**What you will do:** Output every line below without omitting or altering anything.

**Dataset extract:**
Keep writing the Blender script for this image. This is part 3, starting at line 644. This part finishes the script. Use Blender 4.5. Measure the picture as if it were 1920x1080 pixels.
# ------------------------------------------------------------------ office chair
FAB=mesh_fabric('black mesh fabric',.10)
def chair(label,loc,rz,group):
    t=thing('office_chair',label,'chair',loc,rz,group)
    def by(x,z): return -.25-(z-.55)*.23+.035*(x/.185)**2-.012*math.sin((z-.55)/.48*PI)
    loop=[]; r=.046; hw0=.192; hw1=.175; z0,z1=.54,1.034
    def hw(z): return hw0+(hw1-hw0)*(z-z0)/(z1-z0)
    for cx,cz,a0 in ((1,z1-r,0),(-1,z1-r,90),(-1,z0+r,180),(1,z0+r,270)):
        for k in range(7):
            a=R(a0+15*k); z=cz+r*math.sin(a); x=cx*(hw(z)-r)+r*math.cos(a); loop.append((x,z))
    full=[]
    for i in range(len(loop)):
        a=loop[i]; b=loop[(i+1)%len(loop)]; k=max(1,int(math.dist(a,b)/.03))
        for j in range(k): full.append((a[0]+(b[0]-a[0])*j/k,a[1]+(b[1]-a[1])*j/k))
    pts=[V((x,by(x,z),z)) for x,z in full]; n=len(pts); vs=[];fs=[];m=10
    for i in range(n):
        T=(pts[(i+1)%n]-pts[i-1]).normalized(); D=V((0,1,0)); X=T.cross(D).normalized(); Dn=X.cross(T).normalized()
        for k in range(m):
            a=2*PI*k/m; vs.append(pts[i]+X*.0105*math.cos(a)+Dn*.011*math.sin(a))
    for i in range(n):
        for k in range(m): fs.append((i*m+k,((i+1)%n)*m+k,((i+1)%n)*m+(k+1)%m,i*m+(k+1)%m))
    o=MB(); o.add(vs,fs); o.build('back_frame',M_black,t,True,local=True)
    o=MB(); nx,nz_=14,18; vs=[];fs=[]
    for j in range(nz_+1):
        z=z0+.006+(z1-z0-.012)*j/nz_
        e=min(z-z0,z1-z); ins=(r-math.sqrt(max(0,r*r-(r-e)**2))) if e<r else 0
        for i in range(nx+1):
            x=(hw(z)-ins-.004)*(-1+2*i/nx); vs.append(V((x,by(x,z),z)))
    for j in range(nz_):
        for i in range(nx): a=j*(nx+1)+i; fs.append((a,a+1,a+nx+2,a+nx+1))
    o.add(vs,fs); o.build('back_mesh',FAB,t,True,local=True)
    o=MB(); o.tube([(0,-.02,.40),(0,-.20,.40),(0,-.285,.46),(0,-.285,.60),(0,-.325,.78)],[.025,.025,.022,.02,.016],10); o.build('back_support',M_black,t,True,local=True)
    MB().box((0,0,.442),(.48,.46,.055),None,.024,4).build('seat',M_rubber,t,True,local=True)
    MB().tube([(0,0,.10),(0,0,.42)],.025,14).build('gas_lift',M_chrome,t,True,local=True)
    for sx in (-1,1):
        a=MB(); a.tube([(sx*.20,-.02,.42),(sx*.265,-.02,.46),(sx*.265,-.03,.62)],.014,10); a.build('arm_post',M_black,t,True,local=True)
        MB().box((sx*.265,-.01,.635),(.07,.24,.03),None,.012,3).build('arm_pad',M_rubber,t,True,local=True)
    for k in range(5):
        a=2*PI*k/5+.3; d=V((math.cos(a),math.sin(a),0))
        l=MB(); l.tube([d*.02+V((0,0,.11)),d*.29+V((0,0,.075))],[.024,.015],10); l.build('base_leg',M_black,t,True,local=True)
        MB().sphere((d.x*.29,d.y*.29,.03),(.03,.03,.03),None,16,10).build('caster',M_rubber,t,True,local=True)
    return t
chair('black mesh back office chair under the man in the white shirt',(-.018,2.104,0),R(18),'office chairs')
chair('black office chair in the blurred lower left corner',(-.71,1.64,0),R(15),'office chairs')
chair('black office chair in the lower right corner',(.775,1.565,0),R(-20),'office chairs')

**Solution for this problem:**
Keep writing the Blender script for this image. This is part 3, starting at line 644. This part finishes the script. Use Blender 4.5. Measure the picture as if it were 1920x1080 pixels.
# ------------------------------------------------------------------ office chair
FAB=mesh_fabric('black mesh fabric',.10)
def chair(label,loc,rz,group):
    t=thing('office_chair',label,'chair',loc,rz,group)
    def by(x,z): return -.25-(z-.55)*.23+.035*(x/.185)**2-.012*math.sin((z-.55)/.48*PI)
    loop=[]; r=.046; hw0=.192; hw1=.175; z0,z1=.54,1.034
    def hw(z): return hw0+(hw1-hw0)*(z-z0)/(z1-z0)
    for cx,cz,a0 in ((1,z1-r,0),(-1,z1-r,90),(-1,z0+r,180),(1,z0+r,270)):
        for k in range(7):
            a=R(a0+15*k); z=cz+r*math.sin(a); x=cx*(hw(z)-r)+r*math.cos(a); loop.append((x,z))
    full=[]
    for i in range(len(loop)):
        a=loop[i]; b=loop[(i+1)%len(loop)]; k=max(1,int(math.dist(a,b)/.03))
        for j in range(k): full.append((a[0]+(b[0]-a[0])*j/k,a[1]+(b[1]-a[1])*j/k))
    pts=[V((x,by(x,z),z)) for x,z in full]; n=len(pts); vs=[];fs=[];m=10
    for i in range(n):
        T=(pts[(i+1)%n]-pts[i-1]).normalized(); D=V((0,1,0)); X=T.cross(D).normalized(); Dn=X.cross(T).normalized()
        for k in range(m):
            a=2*PI*k/m; vs.append(pts[i]+X*.0105*math.cos(a)+Dn*.011*math.sin(a))
    for i in range(n):
        for k in range(m): fs.append((i*m+k,((i+1)%n)*m+k,((i+1)%n)*m+(k+1)%m,i*m+(k+1)%m))
    o=MB(); o.add(vs,fs); o.build('back_frame',M_black,t,True,local=True)
    o=MB(); nx,nz_=14,18; vs=[];fs=[]
    for j in range(nz_+1):
        z=z0+.006+(z1-z0-.012)*j/nz_
        e=min(z-z0,z1-z); ins=(r-math.sqrt(max(0,r*r-(r-e)**2))) if e<r else 0
        for i in range(nx+1):
            x=(hw(z)-ins-.004)*(-1+2*i/nx); vs.append(V((x,by(x,z),z)))
    for j in range(nz_):
        for i in range(nx): a=j*(nx+1)+i; fs.append((a,a+1,a+nx+2,a+nx+1))
    o.add(vs,fs); o.build('back_mesh',FAB,t,True,local=True)
    o=MB(); o.tube([(0,-.02,.40),(0,-.20,.40),(0,-.285,.46),(0,-.285,.60),(0,-.325,.78)],[.025,.025,.022,.02,.016],10); o.build('back_support',M_black,t,True,local=True)
    MB().box((0,0,.442),(.48,.46,.055),None,.024,4).build('seat',M_rubber,t,True,local=True)
    MB().tube([(0,0,.10),(0,0,.42)],.025,14).build('gas_lift',M_chrome,t,True,local=True)
    for sx in (-1,1):
        a=MB(); a.tube([(sx*.20,-.02,.42),(sx*.265,-.02,.46),(sx*.265,-.03,.62)],.014,10); a.build('arm_post',M_black,t,True,local=True)
        MB().box((sx*.265,-.01,.635),(.07,.24,.03),None,.012,3).build('arm_pad',M_rubber,t,True,local=True)
    for k in range(5):
        a=2*PI*k/5+.3; d=V((math.cos(a),math.sin(a),0))
        l=MB(); l.tube([d*.02+V((0,0,.11)),d*.29+V((0,0,.075))],[.024,.015],10); l.build('base_leg',M_black,t,True,local=True)
        MB().sphere((d.x*.29,d.y*.29,.03),(.03,.03,.03),None,16,10).build('caster',M_rubber,t,True,local=True)
    return t
chair('black mesh back office chair under the man in the white shirt',(-.018,2.104,0),R(18),'office chairs')
chair('black office chair in the blurred lower left corner',(-.71,1.64,0),R(15),'office chairs')
chair('black office chair in the lower right corner',(.775,1.565,0),R(-20),'office chairs')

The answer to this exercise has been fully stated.